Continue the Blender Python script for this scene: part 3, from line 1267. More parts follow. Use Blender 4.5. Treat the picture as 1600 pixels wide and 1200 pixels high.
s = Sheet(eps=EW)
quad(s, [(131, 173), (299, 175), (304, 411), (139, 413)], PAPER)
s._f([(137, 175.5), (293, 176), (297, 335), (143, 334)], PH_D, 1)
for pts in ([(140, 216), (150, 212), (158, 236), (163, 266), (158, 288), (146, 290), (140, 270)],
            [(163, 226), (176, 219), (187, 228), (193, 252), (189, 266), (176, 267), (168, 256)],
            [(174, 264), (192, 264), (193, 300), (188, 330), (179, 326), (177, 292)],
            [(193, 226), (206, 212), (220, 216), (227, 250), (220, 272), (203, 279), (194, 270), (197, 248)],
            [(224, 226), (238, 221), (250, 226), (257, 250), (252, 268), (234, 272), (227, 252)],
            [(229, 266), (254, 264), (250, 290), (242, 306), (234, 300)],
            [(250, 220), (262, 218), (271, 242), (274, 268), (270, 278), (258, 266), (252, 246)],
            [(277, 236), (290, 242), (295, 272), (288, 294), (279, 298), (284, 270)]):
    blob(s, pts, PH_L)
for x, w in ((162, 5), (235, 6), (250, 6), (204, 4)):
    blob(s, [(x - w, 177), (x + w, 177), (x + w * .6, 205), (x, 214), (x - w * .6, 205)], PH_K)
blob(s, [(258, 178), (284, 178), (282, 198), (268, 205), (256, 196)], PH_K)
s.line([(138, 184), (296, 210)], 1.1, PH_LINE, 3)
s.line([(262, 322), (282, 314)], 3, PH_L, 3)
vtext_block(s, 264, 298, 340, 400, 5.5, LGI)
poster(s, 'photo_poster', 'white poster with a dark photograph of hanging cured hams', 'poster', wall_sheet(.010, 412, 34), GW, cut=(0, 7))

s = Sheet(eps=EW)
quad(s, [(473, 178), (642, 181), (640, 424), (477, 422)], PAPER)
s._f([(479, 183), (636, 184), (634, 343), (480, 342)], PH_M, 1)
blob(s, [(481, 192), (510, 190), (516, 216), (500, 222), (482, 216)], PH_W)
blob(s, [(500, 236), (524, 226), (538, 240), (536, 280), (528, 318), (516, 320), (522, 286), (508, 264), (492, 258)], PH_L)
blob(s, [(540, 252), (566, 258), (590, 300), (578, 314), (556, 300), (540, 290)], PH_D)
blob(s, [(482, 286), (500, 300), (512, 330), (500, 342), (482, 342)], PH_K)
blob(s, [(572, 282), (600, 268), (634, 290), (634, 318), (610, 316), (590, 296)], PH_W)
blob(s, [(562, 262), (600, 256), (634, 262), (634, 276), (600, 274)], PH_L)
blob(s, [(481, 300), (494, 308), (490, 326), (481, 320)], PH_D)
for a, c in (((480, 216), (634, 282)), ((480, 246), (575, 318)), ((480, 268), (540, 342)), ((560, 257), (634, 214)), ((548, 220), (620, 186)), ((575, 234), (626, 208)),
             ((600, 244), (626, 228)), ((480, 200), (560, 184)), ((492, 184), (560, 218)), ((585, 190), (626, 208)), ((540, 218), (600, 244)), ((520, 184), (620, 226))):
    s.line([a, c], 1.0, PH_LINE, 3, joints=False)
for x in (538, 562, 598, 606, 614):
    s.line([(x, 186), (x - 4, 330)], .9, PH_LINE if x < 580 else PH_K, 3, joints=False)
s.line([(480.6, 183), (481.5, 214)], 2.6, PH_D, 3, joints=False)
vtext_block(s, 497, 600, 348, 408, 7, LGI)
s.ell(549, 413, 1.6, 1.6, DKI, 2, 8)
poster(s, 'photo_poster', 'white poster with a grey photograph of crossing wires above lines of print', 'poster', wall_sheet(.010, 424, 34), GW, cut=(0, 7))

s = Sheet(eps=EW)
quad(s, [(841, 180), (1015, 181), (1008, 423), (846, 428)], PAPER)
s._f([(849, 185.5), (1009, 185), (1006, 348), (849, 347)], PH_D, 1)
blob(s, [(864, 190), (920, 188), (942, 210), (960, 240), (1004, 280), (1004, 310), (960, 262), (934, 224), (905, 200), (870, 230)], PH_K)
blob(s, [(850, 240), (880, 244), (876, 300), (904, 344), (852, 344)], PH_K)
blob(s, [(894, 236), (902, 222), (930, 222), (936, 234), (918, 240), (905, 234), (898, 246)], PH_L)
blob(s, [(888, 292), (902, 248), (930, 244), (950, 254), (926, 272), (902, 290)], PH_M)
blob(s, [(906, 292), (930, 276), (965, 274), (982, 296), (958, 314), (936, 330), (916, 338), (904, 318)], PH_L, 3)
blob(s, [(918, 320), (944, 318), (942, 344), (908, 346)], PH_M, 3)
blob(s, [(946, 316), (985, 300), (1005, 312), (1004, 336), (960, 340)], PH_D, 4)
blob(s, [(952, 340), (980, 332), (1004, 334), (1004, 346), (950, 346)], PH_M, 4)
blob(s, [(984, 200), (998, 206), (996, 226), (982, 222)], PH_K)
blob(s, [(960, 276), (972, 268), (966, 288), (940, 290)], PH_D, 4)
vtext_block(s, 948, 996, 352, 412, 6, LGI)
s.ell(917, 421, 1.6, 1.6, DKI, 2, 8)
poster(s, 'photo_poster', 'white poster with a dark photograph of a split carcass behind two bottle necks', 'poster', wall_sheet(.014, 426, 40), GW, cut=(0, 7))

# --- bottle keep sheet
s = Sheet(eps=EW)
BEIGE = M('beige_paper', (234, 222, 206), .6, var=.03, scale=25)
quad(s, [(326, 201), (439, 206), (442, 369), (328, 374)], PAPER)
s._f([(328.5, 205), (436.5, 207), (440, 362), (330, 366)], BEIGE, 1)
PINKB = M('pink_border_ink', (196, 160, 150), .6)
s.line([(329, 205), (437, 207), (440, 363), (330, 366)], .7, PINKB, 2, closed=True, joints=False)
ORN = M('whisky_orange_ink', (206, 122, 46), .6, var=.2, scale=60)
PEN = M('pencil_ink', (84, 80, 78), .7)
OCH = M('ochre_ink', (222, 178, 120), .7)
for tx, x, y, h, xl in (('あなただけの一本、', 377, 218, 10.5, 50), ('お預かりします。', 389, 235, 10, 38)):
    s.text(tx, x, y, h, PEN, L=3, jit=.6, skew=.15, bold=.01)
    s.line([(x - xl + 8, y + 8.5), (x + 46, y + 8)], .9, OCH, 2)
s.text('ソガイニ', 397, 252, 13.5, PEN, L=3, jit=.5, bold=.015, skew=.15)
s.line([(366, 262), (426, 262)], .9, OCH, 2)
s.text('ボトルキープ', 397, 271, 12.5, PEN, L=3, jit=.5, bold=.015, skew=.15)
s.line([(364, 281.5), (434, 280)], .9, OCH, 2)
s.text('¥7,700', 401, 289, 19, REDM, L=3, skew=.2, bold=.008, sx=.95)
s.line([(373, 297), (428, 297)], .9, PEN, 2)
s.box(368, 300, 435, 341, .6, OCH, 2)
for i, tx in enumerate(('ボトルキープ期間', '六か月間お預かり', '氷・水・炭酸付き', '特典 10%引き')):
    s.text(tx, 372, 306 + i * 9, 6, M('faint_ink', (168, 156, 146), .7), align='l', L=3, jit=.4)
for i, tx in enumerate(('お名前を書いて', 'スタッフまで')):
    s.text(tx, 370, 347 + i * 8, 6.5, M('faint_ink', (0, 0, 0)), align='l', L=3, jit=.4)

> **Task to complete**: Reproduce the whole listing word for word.

> **Solution to this exercise**:
Continue the Blender Python script for this scene: part 3, from line 1267. More parts follow. Use Blender 4.5. Treat the picture as 1600 pixels wide and 1200 pixels high.
s = Sheet(eps=EW)
quad(s, [(131, 173), (299, 175), (304, 411), (139, 413)], PAPER)
s._f([(137, 175.5), (293, 176), (297, 335), (143, 334)], PH_D, 1)
for pts in ([(140, 216), (150, 212), (158, 236), (163, 266), (158, 288), (146, 290), (140, 270)],
            [(163, 226), (176, 219), (187, 228), (193, 252), (189, 266), (176, 267), (168, 256)],
            [(174, 264), (192, 264), (193, 300), (188, 330), (179, 326), (177, 292)],
            [(193, 226), (206, 212), (220, 216), (227, 250), (220, 272), (203, 279), (194, 270), (197, 248)],
            [(224, 226), (238, 221), (250, 226), (257, 250), (252, 268), (234, 272), (227, 252)],
            [(229, 266), (254, 264), (250, 290), (242, 306), (234, 300)],
            [(250, 220), (262, 218), (271, 242), (274, 268), (270, 278), (258, 266), (252, 246)],
            [(277, 236), (290, 242), (295, 272), (288, 294), (279, 298), (284, 270)]):
    blob(s, pts, PH_L)
for x, w in ((162, 5), (235, 6), (250, 6), (204, 4)):
    blob(s, [(x - w, 177), (x + w, 177), (x + w * .6, 205), (x, 214), (x - w * .6, 205)], PH_K)
blob(s, [(258, 178), (284, 178), (282, 198), (268, 205), (256, 196)], PH_K)
s.line([(138, 184), (296, 210)], 1.1, PH_LINE, 3)
s.line([(262, 322), (282, 314)], 3, PH_L, 3)
vtext_block(s, 264, 298, 340, 400, 5.5, LGI)
poster(s, 'photo_poster', 'white poster with a dark photograph of hanging cured hams', 'poster', wall_sheet(.010, 412, 34), GW, cut=(0, 7))

s = Sheet(eps=EW)
quad(s, [(473, 178), (642, 181), (640, 424), (477, 422)], PAPER)
s._f([(479, 183), (636, 184), (634, 343), (480, 342)], PH_M, 1)
blob(s, [(481, 192), (510, 190), (516, 216), (500, 222), (482, 216)], PH_W)
blob(s, [(500, 236), (524, 226), (538, 240), (536, 280), (528, 318), (516, 320), (522, 286), (508, 264), (492, 258)], PH_L)
blob(s, [(540, 252), (566, 258), (590, 300), (578, 314), (556, 300), (540, 290)], PH_D)
blob(s, [(482, 286), (500, 300), (512, 330), (500, 342), (482, 342)], PH_K)
blob(s, [(572, 282), (600, 268), (634, 290), (634, 318), (610, 316), (590, 296)], PH_W)
blob(s, [(562, 262), (600, 256), (634, 262), (634, 276), (600, 274)], PH_L)
blob(s, [(481, 300), (494, 308), (490, 326), (481, 320)], PH_D)
for a, c in (((480, 216), (634, 282)), ((480, 246), (575, 318)), ((480, 268), (540, 342)), ((560, 257), (634, 214)), ((548, 220), (620, 186)), ((575, 234), (626, 208)),
             ((600, 244), (626, 228)), ((480, 200), (560, 184)), ((492, 184), (560, 218)), ((585, 190), (626, 208)), ((540, 218), (600, 244)), ((520, 184), (620, 226))):
    s.line([a, c], 1.0, PH_LINE, 3, joints=False)
for x in (538, 562, 598, 606, 614):
    s.line([(x, 186), (x - 4, 330)], .9, PH_LINE if x < 580 else PH_K, 3, joints=False)
s.line([(480.6, 183), (481.5, 214)], 2.6, PH_D, 3, joints=False)
vtext_block(s, 497, 600, 348, 408, 7, LGI)
s.ell(549, 413, 1.6, 1.6, DKI, 2, 8)
poster(s, 'photo_poster', 'white poster with a grey photograph of crossing wires above lines of print', 'poster', wall_sheet(.010, 424, 34), GW, cut=(0, 7))

s = Sheet(eps=EW)
quad(s, [(841, 180), (1015, 181), (1008, 423), (846, 428)], PAPER)
s._f([(849, 185.5), (1009, 185), (1006, 348), (849, 347)], PH_D, 1)
blob(s, [(864, 190), (920, 188), (942, 210), (960, 240), (1004, 280), (1004, 310), (960, 262), (934, 224), (905, 200), (870, 230)], PH_K)
blob(s, [(850, 240), (880, 244), (876, 300), (904, 344), (852, 344)], PH_K)
blob(s, [(894, 236), (902, 222), (930, 222), (936, 234), (918, 240), (905, 234), (898, 246)], PH_L)
blob(s, [(888, 292), (902, 248), (930, 244), (950, 254), (926, 272), (902, 290)], PH_M)
blob(s, [(906, 292), (930, 276), (965, 274), (982, 296), (958, 314), (936, 330), (916, 338), (904, 318)], PH_L, 3)
blob(s, [(918, 320), (944, 318), (942, 344), (908, 346)], PH_M, 3)
blob(s, [(946, 316), (985, 300), (1005, 312), (1004, 336), (960, 340)], PH_D, 4)
blob(s, [(952, 340), (980, 332), (1004, 334), (1004, 346), (950, 346)], PH_M, 4)
blob(s, [(984, 200), (998, 206), (996, 226), (982, 222)], PH_K)
blob(s, [(960, 276), (972, 268), (966, 288), (940, 290)], PH_D, 4)
vtext_block(s, 948, 996, 352, 412, 6, LGI)
s.ell(917, 421, 1.6, 1.6, DKI, 2, 8)
poster(s, 'photo_poster', 'white poster with a dark photograph of a split carcass behind two bottle necks', 'poster', wall_sheet(.014, 426, 40), GW, cut=(0, 7))

# --- bottle keep sheet
s = Sheet(eps=EW)
BEIGE = M('beige_paper', (234, 222, 206), .6, var=.03, scale=25)
quad(s, [(326, 201), (439, 206), (442, 369), (328, 374)], PAPER)
s._f([(328.5, 205), (436.5, 207), (440, 362), (330, 366)], BEIGE, 1)
PINKB = M('pink_border_ink', (196, 160, 150), .6)
s.line([(329, 205), (437, 207), (440, 363), (330, 366)], .7, PINKB, 2, closed=True, joints=False)
ORN = M('whisky_orange_ink', (206, 122, 46), .6, var=.2, scale=60)
PEN = M('pencil_ink', (84, 80, 78), .7)
OCH = M('ochre_ink', (222, 178, 120), .7)
for tx, x, y, h, xl in (('あなただけの一本、', 377, 218, 10.5, 50), ('お預かりします。', 389, 235, 10, 38)):
    s.text(tx, x, y, h, PEN, L=3, jit=.6, skew=.15, bold=.01)
    s.line([(x - xl + 8, y + 8.5), (x + 46, y + 8)], .9, OCH, 2)
s.text('ソガイニ', 397, 252, 13.5, PEN, L=3, jit=.5, bold=.015, skew=.15)
s.line([(366, 262), (426, 262)], .9, OCH, 2)
s.text('ボトルキープ', 397, 271, 12.5, PEN, L=3, jit=.5, bold=.015, skew=.15)
s.line([(364, 281.5), (434, 280)], .9, OCH, 2)
s.text('¥7,700', 401, 289, 19, REDM, L=3, skew=.2, bold=.008, sx=.95)
s.line([(373, 297), (428, 297)], .9, PEN, 2)
s.box(368, 300, 435, 341, .6, OCH, 2)
for i, tx in enumerate(('ボトルキープ期間', '六か月間お預かり', '氷・水・炭酸付き', '特典 10%引き')):
    s.text(tx, 372, 306 + i * 9, 6, M('faint_ink', (168, 156, 146), .7), align='l', L=3, jit=.4)
for i, tx in enumerate(('お名前を書いて', 'スタッフまで')):
    s.text(tx, 370, 347 + i * 8, 6.5, M('faint_ink', (0, 0, 0)), align='l', L=3, jit=.4)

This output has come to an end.